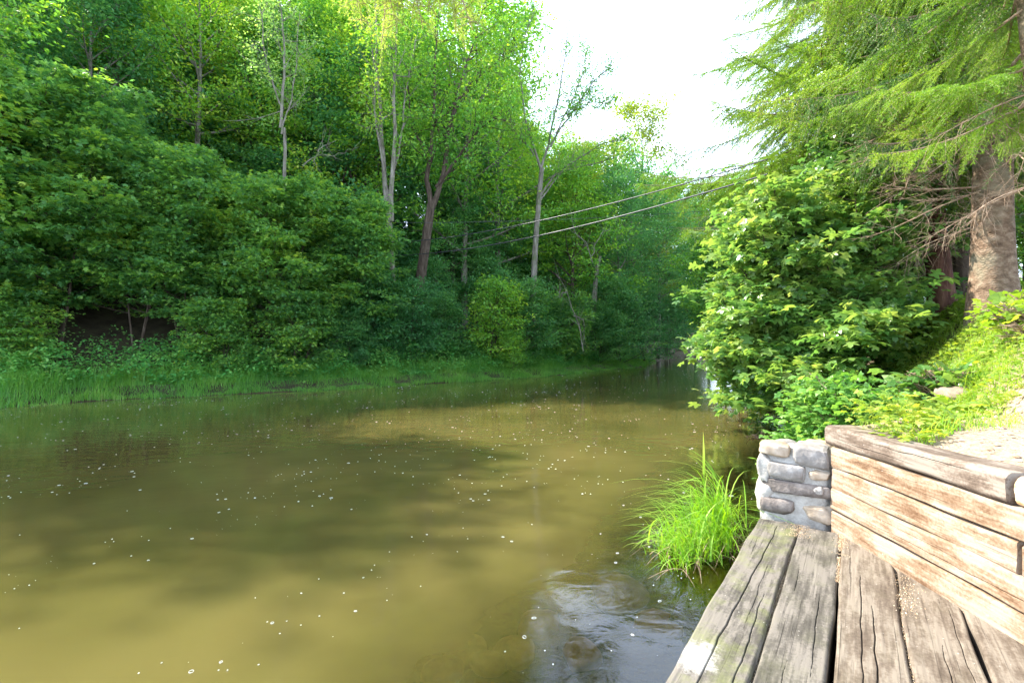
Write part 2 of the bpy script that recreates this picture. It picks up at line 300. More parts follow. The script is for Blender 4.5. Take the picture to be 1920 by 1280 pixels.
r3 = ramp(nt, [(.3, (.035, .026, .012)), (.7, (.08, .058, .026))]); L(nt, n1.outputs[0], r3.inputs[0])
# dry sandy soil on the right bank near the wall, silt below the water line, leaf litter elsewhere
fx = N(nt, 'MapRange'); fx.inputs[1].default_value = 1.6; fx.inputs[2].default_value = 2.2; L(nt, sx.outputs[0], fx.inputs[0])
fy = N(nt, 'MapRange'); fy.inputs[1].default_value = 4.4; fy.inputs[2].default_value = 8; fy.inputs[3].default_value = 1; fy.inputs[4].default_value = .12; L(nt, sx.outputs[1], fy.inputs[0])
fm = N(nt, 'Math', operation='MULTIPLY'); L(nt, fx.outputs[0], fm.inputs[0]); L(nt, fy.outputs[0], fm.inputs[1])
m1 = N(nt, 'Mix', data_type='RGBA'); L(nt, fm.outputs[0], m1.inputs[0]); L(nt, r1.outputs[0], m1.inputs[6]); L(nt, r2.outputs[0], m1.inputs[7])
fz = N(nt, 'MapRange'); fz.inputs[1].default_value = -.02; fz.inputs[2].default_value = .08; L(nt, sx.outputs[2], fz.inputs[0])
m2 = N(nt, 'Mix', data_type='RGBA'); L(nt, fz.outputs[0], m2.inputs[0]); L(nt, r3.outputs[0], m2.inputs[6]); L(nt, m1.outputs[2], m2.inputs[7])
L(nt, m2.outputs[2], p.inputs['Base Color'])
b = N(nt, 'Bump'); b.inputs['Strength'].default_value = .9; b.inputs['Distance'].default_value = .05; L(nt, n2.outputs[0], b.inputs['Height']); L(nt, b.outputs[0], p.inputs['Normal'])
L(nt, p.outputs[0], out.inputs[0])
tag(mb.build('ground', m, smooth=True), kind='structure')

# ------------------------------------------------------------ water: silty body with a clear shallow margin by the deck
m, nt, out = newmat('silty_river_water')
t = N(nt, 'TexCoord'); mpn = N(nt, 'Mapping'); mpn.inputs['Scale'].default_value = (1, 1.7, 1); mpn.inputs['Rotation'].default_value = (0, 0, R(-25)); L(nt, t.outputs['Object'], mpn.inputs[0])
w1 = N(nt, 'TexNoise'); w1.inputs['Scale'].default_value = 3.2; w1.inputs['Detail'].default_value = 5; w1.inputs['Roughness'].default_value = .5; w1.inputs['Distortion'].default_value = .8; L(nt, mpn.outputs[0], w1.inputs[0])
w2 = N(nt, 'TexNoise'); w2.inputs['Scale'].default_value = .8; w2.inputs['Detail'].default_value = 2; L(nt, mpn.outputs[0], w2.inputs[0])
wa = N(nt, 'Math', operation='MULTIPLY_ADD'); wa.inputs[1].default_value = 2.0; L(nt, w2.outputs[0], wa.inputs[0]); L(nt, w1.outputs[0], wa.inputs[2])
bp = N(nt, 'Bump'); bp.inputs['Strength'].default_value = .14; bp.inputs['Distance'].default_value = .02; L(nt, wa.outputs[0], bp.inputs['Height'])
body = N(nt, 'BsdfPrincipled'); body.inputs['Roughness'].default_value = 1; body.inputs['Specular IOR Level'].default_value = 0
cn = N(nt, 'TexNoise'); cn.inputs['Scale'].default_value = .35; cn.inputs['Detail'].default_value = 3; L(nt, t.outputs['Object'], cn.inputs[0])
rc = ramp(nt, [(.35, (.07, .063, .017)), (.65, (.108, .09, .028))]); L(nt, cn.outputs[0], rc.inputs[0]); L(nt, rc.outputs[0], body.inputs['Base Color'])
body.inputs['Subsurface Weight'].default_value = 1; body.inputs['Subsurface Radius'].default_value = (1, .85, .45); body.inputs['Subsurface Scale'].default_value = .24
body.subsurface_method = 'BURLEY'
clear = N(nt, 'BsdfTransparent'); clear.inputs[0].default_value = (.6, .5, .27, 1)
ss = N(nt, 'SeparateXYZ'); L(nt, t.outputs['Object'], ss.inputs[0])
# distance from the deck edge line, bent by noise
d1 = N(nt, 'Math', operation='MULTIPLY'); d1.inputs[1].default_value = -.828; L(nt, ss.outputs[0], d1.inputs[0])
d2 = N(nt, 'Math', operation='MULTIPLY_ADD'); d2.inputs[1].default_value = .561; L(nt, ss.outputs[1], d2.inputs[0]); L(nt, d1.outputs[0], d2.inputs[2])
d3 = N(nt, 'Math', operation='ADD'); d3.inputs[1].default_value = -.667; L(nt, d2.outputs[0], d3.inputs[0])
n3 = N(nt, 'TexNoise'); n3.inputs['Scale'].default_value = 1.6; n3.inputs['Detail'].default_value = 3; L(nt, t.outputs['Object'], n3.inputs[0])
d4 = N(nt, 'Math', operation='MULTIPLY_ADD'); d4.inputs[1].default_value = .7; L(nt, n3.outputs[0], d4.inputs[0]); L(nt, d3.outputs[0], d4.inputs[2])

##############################

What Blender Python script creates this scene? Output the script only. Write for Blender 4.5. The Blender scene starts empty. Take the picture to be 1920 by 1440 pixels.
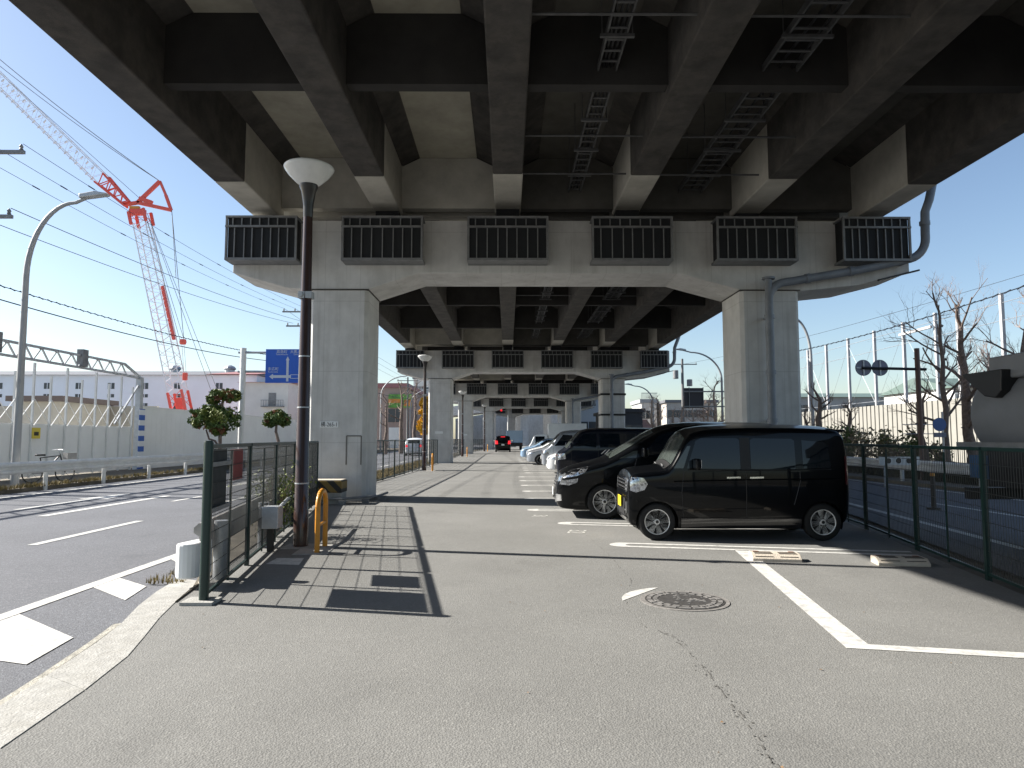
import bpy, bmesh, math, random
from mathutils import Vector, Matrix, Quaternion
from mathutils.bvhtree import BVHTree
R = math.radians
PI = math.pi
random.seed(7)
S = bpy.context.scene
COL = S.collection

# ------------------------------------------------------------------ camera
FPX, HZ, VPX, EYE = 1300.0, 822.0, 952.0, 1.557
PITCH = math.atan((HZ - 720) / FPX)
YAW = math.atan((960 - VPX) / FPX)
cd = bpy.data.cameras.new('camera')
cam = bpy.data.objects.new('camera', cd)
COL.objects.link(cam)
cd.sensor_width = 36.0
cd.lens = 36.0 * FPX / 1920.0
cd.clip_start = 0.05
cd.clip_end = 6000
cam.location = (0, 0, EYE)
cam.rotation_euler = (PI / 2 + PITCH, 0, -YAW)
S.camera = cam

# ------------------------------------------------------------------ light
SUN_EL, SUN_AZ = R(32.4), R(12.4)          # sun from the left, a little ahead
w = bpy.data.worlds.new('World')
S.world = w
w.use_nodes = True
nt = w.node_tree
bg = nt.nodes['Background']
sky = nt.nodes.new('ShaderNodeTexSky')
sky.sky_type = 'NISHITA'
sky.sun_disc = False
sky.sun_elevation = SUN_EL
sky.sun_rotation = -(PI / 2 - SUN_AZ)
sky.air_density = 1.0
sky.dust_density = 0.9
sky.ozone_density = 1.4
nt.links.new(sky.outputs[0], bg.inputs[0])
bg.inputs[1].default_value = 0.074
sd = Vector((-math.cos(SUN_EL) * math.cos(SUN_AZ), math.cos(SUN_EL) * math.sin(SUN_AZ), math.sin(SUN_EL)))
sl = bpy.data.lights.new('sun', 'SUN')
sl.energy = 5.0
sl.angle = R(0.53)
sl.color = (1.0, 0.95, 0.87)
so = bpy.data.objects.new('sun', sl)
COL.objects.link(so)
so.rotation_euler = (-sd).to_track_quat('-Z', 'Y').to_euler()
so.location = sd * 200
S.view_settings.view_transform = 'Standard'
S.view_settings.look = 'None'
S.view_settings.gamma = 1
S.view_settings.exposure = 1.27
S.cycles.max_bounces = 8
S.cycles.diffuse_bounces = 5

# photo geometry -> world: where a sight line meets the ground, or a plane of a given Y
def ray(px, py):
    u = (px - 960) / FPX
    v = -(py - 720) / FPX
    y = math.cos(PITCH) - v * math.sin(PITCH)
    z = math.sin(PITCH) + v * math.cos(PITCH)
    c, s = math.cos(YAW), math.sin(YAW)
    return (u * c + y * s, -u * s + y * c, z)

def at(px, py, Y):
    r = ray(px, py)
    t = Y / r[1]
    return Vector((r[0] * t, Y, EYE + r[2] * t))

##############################

[What you need to do]
Find every line in the records above that holds the word "Write", and copy each one.

[Response to this exercise]
Write part 2 of the bpy script that recreates this picture. It picks up at line 300. More parts follow. The script is for Blender 4.5. Take the picture to be 1920 by 1280 pixels.
What Blender Python script creates this scene? Output the script only. Write for Blender 4.5. The Blender scene starts empty. Take the picture to be 1920 by 1440 pixels.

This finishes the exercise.